In the wake of the Shirley Sherrod firing, CNN anchor Krya Phillips muses about a rather draconian solution to the problem of misinformation:

"There's going to have be a point in time where these people have to be held accountable," Phillips said. "How about all these bloggers that blog anonymously? They say rotten things about people and they're actually given credibility, which is crazy. They're a bunch of cowards, they're just people seeking attention."

Phillips demanded to know what Andrew Keen thought needed to be done. Keen, author of "The Cult of the Amateur: How Today's Internet is Killing Our Culture," who suggested that there needs to be an internet "gatekeeper," had been interviewed by Roberts and quoted in the segment.

"Well what Andrew talked about with me was this idea of a gatekeeper but there are huge first amendment rights that come into play here - freedom of speech and all that. And he said the people who need to be the gatekeepers are the media to check into these stories," said Roberts.

Phillips wanted to go even further, asking if "there's going to come a point where something's going to have to be done legally" about anonymous bloggers.

"There has to be some point where there's some accountability. And companies, especially in the media have to stop giving these anonymous bloggers credit," she said.
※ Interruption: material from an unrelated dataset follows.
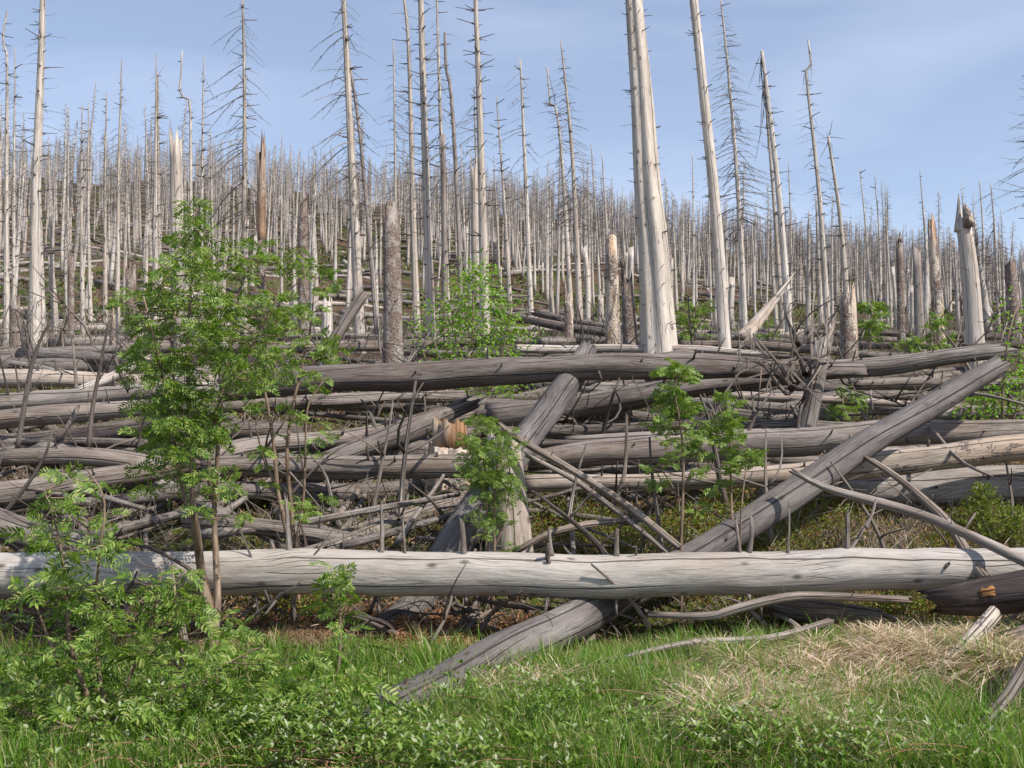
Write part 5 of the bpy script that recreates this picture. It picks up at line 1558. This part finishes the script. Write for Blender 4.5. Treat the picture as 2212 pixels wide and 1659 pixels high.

Libel and slander laws apply to bloggers the same as profesional journalists. There already is a legal remedy. This browbeating of bloggers by the MSM -- which repeatedly gets things wrong and has a much bigger megaphone to begin with -- is a bit much, as Kevin Williamson at NRO observes:

By way of comparison: NBC did not blow up a pick-up truck by accident for their infamous GM hit piece; they rigged the thing in advance. Dan Rather, to this day, has not owned up to basing a story on forged documents. So far as I can tell, Andrew Breitbart is still operating at a higher editorial standard than the producers of Dateline or the CBS Evening News 60 Minutes II did on those occasions. I do not see a lot of opportunity for self-congratulation in this episode for the mainstream media. Breitbart's 37-word correction is 37 words more than Dan Rather has offered in honest assessment of his story's shortcomings. May the mainstream media aspire to live up to Breitbart's standards.